Pull each line containing "with" out of the data and copy it.

Provided entries ->
====================

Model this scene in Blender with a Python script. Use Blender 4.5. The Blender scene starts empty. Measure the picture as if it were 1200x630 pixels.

====================

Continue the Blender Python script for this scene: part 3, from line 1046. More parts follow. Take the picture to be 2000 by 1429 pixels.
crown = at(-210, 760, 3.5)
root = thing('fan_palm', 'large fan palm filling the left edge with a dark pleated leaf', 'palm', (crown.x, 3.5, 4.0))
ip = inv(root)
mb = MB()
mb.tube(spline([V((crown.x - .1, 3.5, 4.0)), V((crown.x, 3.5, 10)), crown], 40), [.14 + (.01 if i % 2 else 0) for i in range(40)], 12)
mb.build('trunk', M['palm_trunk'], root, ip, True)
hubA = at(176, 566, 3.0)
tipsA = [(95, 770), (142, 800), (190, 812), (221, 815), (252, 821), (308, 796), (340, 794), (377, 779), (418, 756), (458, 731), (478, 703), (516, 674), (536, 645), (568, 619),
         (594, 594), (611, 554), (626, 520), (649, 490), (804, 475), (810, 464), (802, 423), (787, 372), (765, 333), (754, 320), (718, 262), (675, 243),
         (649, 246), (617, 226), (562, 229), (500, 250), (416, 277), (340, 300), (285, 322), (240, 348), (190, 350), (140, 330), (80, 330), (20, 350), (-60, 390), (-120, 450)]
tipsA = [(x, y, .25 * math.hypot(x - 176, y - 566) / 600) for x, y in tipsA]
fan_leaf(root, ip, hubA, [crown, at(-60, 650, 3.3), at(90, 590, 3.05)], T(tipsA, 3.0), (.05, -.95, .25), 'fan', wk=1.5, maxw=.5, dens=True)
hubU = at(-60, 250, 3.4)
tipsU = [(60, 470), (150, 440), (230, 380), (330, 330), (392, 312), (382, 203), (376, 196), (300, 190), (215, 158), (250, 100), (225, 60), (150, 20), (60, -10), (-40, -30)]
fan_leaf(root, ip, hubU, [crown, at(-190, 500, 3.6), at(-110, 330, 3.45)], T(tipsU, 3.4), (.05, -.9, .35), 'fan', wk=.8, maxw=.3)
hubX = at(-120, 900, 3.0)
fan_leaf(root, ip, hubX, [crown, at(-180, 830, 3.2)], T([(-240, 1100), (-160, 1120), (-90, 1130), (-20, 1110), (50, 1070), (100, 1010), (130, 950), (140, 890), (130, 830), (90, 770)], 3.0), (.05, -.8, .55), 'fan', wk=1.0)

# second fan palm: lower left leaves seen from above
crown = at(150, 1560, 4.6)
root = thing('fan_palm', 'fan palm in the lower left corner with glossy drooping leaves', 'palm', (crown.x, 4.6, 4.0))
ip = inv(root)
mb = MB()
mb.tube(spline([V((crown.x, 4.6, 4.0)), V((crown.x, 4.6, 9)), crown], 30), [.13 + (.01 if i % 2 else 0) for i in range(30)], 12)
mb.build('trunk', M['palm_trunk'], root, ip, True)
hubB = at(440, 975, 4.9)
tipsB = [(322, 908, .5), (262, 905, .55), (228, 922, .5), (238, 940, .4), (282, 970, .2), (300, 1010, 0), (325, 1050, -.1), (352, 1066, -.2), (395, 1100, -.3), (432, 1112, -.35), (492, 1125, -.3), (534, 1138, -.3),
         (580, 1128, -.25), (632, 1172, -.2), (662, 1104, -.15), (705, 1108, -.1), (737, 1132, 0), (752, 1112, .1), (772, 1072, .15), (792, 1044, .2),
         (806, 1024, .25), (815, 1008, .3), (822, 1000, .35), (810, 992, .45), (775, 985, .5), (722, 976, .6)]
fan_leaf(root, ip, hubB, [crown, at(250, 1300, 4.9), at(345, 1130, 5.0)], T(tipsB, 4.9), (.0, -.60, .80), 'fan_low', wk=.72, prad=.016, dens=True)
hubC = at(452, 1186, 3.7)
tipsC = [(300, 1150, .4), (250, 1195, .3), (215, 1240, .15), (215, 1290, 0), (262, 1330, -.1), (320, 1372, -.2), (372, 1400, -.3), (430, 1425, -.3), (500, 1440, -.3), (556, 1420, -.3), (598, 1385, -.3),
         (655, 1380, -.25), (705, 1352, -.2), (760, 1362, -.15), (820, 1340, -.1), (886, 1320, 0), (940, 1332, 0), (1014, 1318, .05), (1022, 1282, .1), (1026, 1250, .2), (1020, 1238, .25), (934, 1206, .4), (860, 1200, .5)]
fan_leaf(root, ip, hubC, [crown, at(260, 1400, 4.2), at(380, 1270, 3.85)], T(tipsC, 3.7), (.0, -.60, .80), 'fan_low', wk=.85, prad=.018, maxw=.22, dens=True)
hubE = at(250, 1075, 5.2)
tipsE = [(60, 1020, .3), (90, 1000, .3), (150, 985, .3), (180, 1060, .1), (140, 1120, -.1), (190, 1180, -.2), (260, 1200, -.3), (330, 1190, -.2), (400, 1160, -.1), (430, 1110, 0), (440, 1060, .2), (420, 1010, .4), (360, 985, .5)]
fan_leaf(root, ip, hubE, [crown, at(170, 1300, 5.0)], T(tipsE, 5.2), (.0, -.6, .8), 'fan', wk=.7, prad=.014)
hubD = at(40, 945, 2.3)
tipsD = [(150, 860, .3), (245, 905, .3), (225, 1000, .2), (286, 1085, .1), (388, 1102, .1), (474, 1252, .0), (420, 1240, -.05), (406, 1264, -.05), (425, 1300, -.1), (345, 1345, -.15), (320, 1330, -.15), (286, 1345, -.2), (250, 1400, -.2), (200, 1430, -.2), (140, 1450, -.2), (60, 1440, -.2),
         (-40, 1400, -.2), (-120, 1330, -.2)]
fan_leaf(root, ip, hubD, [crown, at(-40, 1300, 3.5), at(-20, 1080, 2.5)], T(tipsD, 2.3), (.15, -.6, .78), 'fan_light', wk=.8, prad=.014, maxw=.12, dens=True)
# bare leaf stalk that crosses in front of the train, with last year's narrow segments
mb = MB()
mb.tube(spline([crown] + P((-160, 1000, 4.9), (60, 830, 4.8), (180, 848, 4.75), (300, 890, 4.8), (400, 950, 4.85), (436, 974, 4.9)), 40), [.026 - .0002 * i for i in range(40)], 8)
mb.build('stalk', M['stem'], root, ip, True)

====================

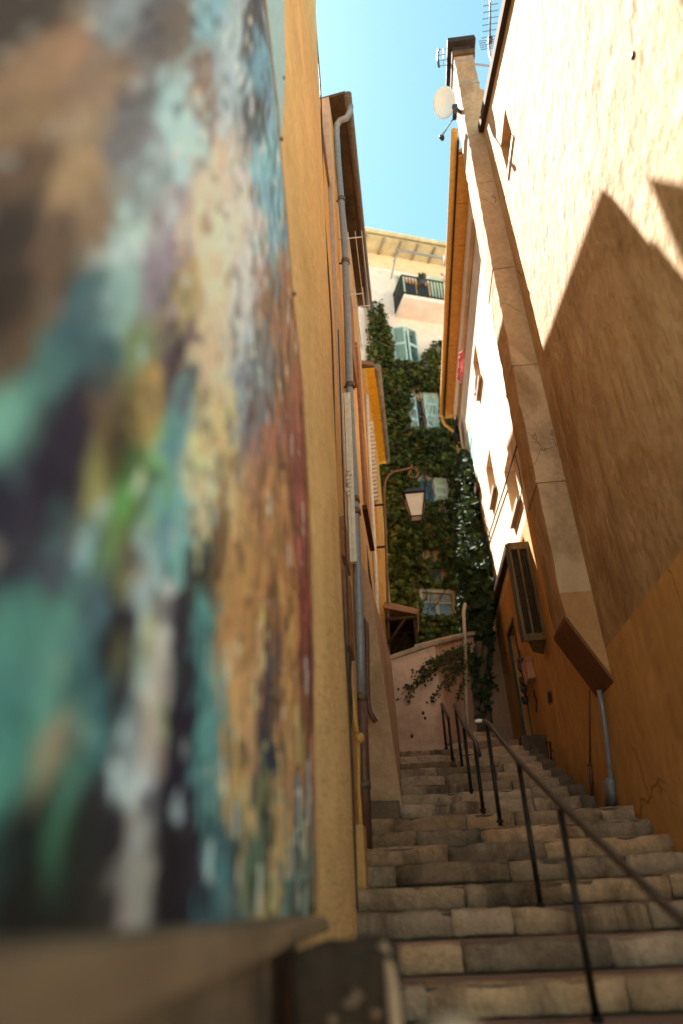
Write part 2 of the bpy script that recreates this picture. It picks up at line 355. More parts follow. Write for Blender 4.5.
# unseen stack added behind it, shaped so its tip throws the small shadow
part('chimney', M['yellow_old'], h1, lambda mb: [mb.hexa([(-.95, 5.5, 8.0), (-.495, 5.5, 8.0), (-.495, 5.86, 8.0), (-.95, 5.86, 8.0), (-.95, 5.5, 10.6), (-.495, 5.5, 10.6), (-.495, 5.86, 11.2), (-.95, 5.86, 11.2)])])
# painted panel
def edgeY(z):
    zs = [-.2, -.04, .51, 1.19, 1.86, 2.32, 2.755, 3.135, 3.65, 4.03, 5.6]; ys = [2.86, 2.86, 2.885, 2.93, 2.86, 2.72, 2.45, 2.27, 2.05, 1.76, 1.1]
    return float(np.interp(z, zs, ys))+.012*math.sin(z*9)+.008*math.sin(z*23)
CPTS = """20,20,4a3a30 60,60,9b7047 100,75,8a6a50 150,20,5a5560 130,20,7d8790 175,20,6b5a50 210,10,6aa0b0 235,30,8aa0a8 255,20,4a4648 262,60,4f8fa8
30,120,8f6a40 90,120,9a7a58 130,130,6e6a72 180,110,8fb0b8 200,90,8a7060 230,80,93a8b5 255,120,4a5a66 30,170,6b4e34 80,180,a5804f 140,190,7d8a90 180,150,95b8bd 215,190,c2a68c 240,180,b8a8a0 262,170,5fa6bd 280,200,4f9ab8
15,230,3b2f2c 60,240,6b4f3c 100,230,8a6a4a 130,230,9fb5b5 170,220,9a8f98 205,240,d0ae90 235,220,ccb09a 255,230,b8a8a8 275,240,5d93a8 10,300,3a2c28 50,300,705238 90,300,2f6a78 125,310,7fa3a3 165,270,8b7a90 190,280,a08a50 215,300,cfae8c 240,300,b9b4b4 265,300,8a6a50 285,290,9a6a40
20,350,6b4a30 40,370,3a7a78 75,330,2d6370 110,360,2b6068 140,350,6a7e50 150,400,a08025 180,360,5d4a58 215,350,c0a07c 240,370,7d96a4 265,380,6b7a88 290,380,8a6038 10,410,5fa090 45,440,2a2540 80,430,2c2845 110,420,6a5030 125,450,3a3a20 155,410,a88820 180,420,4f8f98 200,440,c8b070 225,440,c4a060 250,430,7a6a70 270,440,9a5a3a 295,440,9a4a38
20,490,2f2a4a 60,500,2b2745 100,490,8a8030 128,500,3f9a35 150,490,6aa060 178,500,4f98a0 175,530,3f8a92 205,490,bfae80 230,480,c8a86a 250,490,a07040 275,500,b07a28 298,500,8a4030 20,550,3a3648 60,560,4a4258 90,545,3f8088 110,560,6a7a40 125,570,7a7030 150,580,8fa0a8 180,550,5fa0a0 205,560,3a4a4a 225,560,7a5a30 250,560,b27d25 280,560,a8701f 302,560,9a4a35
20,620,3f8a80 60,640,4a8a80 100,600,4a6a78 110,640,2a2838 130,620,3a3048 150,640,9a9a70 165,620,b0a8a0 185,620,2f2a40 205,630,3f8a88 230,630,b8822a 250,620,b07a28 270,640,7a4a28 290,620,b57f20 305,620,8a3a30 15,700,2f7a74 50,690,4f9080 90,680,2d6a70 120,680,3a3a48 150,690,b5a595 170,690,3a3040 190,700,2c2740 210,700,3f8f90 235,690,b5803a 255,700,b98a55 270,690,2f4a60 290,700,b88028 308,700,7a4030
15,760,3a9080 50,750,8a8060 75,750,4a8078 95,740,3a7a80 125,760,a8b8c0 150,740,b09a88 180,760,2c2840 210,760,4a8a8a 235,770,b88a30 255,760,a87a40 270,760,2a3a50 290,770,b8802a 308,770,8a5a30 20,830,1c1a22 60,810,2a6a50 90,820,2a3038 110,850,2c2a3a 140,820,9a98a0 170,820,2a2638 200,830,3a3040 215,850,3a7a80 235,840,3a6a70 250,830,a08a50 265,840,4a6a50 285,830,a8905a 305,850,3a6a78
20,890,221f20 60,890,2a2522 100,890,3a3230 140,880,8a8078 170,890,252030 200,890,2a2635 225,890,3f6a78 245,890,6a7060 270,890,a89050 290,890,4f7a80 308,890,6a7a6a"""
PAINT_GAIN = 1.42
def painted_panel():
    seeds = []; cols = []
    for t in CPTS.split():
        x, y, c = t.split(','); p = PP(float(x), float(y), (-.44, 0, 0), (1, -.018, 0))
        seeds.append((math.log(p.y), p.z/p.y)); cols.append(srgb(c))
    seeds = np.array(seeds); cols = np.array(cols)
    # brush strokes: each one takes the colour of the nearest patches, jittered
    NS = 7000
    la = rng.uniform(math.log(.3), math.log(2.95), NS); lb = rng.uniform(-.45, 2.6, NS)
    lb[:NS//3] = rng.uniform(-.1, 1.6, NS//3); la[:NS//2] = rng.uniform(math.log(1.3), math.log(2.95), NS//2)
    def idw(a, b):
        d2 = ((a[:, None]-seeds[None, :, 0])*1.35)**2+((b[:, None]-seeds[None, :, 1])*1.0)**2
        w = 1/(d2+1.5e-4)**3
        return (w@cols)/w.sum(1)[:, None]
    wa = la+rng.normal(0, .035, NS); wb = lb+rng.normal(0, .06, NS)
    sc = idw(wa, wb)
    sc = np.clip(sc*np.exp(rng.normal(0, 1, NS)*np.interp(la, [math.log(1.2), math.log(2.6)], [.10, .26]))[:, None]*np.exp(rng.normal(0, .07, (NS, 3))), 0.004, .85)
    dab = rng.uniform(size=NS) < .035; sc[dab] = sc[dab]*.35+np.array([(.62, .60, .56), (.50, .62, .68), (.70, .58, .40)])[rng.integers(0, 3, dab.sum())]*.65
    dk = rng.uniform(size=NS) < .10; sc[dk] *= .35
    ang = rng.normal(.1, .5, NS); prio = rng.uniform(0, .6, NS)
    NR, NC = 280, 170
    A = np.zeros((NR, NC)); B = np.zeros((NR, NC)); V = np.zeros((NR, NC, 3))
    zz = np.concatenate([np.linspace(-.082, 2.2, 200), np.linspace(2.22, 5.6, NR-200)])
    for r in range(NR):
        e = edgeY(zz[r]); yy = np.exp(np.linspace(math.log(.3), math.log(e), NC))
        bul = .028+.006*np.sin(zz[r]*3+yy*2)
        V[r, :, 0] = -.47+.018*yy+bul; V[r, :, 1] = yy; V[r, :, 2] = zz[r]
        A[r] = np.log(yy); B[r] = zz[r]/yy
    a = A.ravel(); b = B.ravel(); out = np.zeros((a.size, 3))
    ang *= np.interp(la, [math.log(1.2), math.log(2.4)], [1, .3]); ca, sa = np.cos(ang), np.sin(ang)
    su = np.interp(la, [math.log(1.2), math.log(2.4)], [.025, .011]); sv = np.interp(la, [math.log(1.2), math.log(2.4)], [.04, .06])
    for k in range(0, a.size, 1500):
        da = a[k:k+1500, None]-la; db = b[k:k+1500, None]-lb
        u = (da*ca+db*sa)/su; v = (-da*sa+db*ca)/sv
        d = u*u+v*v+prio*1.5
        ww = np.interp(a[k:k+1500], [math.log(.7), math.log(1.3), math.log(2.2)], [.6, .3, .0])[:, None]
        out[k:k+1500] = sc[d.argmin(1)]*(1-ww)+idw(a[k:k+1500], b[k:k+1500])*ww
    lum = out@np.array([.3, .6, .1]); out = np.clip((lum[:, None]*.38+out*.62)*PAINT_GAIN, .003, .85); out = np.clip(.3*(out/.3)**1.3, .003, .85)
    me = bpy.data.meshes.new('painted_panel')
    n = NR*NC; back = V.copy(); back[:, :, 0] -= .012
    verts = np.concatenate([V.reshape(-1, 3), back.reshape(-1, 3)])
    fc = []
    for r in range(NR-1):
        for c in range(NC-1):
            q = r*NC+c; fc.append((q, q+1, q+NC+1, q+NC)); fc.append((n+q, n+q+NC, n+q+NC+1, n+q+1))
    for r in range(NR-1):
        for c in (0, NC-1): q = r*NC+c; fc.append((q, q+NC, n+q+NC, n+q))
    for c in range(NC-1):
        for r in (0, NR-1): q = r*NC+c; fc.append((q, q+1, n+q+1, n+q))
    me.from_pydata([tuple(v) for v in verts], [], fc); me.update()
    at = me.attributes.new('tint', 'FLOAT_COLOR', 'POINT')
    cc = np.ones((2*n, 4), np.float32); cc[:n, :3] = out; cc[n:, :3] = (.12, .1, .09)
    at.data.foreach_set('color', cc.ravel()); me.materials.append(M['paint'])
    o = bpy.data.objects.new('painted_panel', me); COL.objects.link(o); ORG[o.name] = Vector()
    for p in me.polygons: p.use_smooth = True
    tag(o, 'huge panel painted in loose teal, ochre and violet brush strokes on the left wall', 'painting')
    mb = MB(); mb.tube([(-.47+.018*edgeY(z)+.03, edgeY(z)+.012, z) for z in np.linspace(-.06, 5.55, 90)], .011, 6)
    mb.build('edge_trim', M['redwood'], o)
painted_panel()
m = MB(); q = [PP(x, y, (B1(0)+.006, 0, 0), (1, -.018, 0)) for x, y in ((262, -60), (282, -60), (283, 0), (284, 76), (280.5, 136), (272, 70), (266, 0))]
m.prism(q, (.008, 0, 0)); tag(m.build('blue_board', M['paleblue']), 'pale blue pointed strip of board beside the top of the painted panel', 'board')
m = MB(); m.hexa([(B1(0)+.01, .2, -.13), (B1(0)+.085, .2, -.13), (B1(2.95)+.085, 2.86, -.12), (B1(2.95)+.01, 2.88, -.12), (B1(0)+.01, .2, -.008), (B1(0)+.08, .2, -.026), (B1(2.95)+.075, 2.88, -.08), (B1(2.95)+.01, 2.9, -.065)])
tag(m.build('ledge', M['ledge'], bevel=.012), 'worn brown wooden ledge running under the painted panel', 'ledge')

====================

Task solution ->
Model this scene in Blender with a Python script. Use Blender 4.5. The Blender scene starts empty. Measure the picture as if it were 1200x630 pixels.
root = thing('fan_palm', 'large fan palm filling the left edge with a dark pleated leaf', 'palm', (crown.x, 3.5, 4.0))
root = thing('fan_palm', 'fan palm in the lower left corner with glossy drooping leaves', 'palm', (crown.x, 4.6, 4.0))
# bare leaf stalk that crosses in front of the train, with last year's narrow segments